The entries are to be returned exactly, with images left out.

## Begin

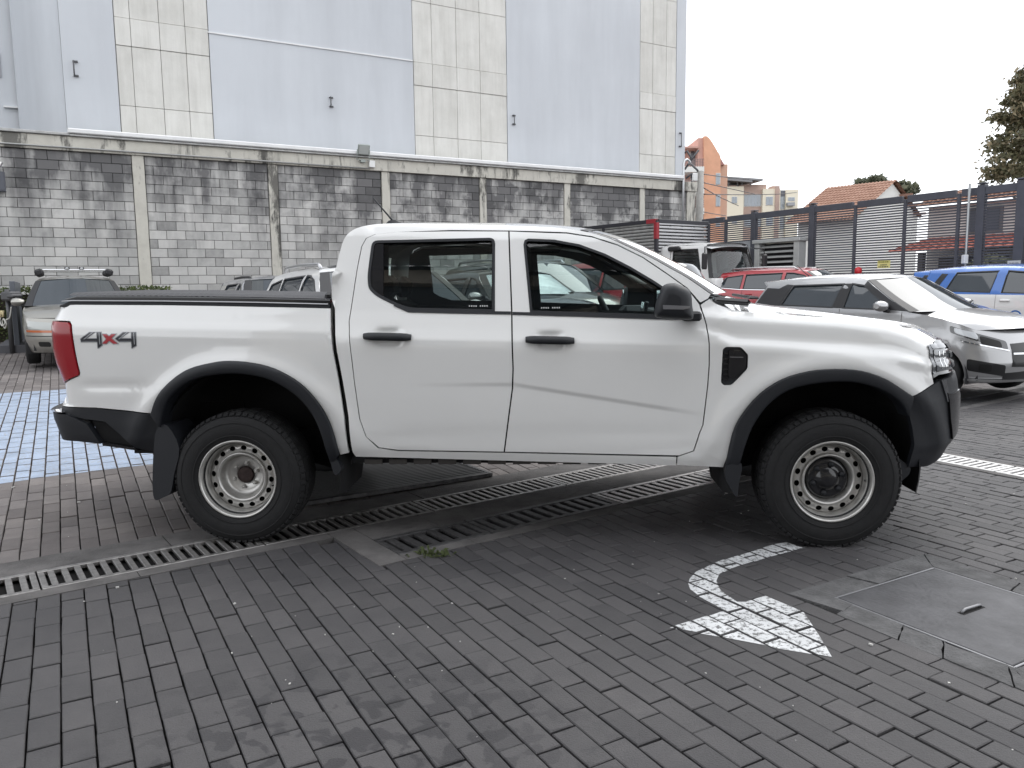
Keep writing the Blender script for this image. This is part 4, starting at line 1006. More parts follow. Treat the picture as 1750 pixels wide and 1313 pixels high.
p = lot(21.5, 12.2); tree('street_shrub', (p[0], p[1], 0), .8, [((0, 0, 1.25), (.75, .75, .75), .6), ((.2, .3, 1.8), (.5, .5, .4), .4)], 3000, .10, M_LF2, 'dark shrub seen through the lower slats of the fence', 9, 3)
# power lines and the concrete pole at the wall corner
pl_ = empty('power_pole', (at(1193.5, 490, 26.8)[0], 26.8, 0), 0, 'concrete power pole with brackets just beyond the right end of the block wall', 'power pole')
m = MB(); m.tube([(0, 0, 0), (0, 0, 5.2)], [.15, .12], 12); m.build('shaft', plain('pole_concrete', (.36, .35, .33), .85, var=.2, vscale=5), pl_)
pb = np.array((at(1193.5, 490, 26.8)[0], 26.8, 0.0))
def lp(px, py, Y): return tuple(np.array(at(px, py, Y)) - pb)
YP = pb[1]
for a in ([(1170, 290), (1185, 268), (1194, 257)], [(1170, 262), (1174, 258), (1180, 268), (1181, 274)], [(1181, 281), (1191, 290), (1193, 293)], [(1172, 305), (1181, 298), (1191, 296)]):
    m = MB(); m.tube([lp(x, y, YP - .2) for x, y in a], .035, 6); m.build('bracket', M_HOOK, pl_)
m = MB(); q = lp(1187.5, 303, YP - .25); m.box(q, (.16, .12, .26), ch=.02); m.build('transformer_box', plain('white_plastic', (0, 0, 0)), pl_)
for k, a in enumerate(([(1190, 296), (1240, 303), (1300, 309)], [(1200, 312), (1240, 321), (1290, 332)], [(1202, 321), (1230, 337), (1262, 352)], [(1200, 332), (1262, 333), (1330, 332), (1362, 329)], [(1190, 360), (1215, 365), (1240, 369)])):
    q = [np.array(at(x, y, YP + (i * 7))) for i, (x, y) in enumerate(a)]; m = MB(); m.tube(spline(q, 5), .018, 5)
    m.build('power_line', plain('cable', (.04, .04, .045), .6), label=['thin power line, topmost, running right from the concrete pole', 'thin power line, second from the top, crossing the orange tower', 'steep thin power line falling right from the orange tower', 'long level power line in front of the cream flats', 'lowest thin power line near the foot of the orange tower'][k], cat='power line', group='power lines by the orange tower')
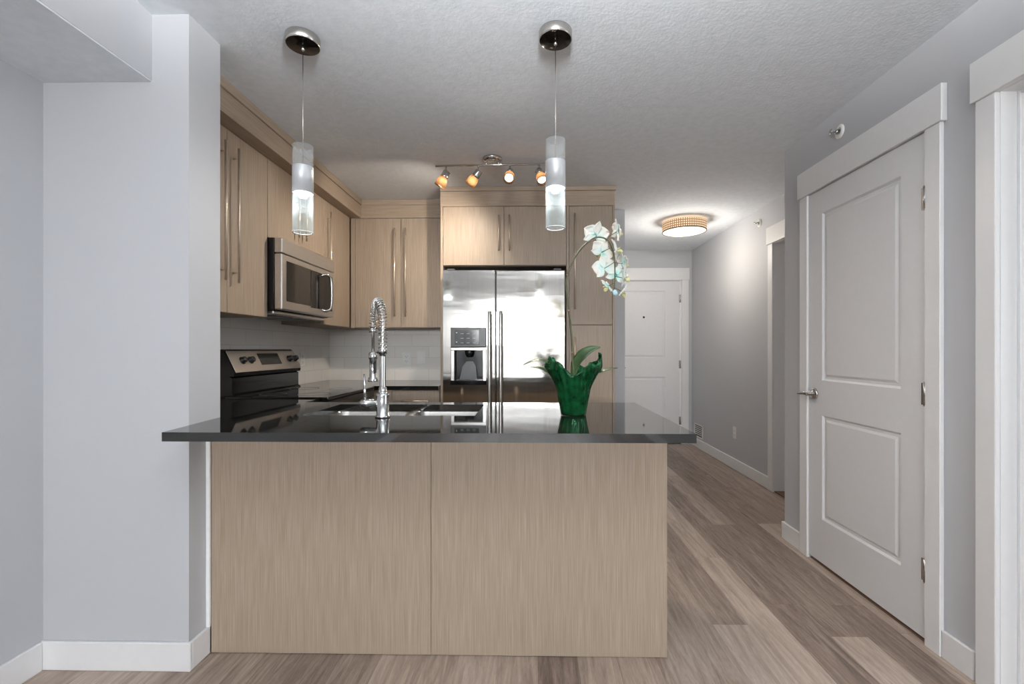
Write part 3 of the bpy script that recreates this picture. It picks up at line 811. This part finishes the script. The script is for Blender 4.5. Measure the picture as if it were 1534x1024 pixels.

## End

■ **Solved exercise**
Keep writing the Blender script for this image. This is part 4, starting at line 1006. More parts follow. Treat the picture as 1750 pixels wide and 1313 pixels high.
p = lot(21.5, 12.2); tree('street_shrub', (p[0], p[1], 0), .8, [((0, 0, 1.25), (.75, .75, .75), .6), ((.2, .3, 1.8), (.5, .5, .4), .4)], 3000, .10, M_LF2, 'dark shrub seen through the lower slats of the fence', 9, 3)
# power lines and the concrete pole at the wall corner
pl_ = empty('power_pole', (at(1193.5, 490, 26.8)[0], 26.8, 0), 0, 'concrete power pole with brackets just beyond the right end of the block wall', 'power pole')
m = MB(); m.tube([(0, 0, 0), (0, 0, 5.2)], [.15, .12], 12); m.build('shaft', plain('pole_concrete', (.36, .35, .33), .85, var=.2, vscale=5), pl_)
pb = np.array((at(1193.5, 490, 26.8)[0], 26.8, 0.0))
def lp(px, py, Y): return tuple(np.array(at(px, py, Y)) - pb)
YP = pb[1]
for a in ([(1170, 290), (1185, 268), (1194, 257)], [(1170, 262), (1174, 258), (1180, 268), (1181, 274)], [(1181, 281), (1191, 290), (1193, 293)], [(1172, 305), (1181, 298), (1191, 296)]):
    m = MB(); m.tube([lp(x, y, YP - .2) for x, y in a], .035, 6); m.build('bracket', M_HOOK, pl_)
m = MB(); q = lp(1187.5, 303, YP - .25); m.box(q, (.16, .12, .26), ch=.02); m.build('transformer_box', plain('white_plastic', (0, 0, 0)), pl_)
for k, a in enumerate(([(1190, 296), (1240, 303), (1300, 309)], [(1200, 312), (1240, 321), (1290, 332)], [(1202, 321), (1230, 337), (1262, 352)], [(1200, 332), (1262, 333), (1330, 332), (1362, 329)], [(1190, 360), (1215, 365), (1240, 369)])):
    q = [np.array(at(x, y, YP + (i * 7))) for i, (x, y) in enumerate(a)]; m = MB(); m.tube(spline(q, 5), .018, 5)
    m.build('power_line', plain('cable', (.04, .04, .045), .6), label=['thin power line, topmost, running right from the concrete pole', 'thin power line, second from the top, crossing the orange tower', 'steep thin power line falling right from the orange tower', 'long level power line in front of the cream flats', 'lowest thin power line near the foot of the orange tower'][k], cat='power line', group='power lines by the orange tower')
Write part 3 of the bpy script that recreates this picture. It picks up at line 811. This part finishes the script. The script is for Blender 4.5. Measure the picture as if it were 1534x1024 pixels.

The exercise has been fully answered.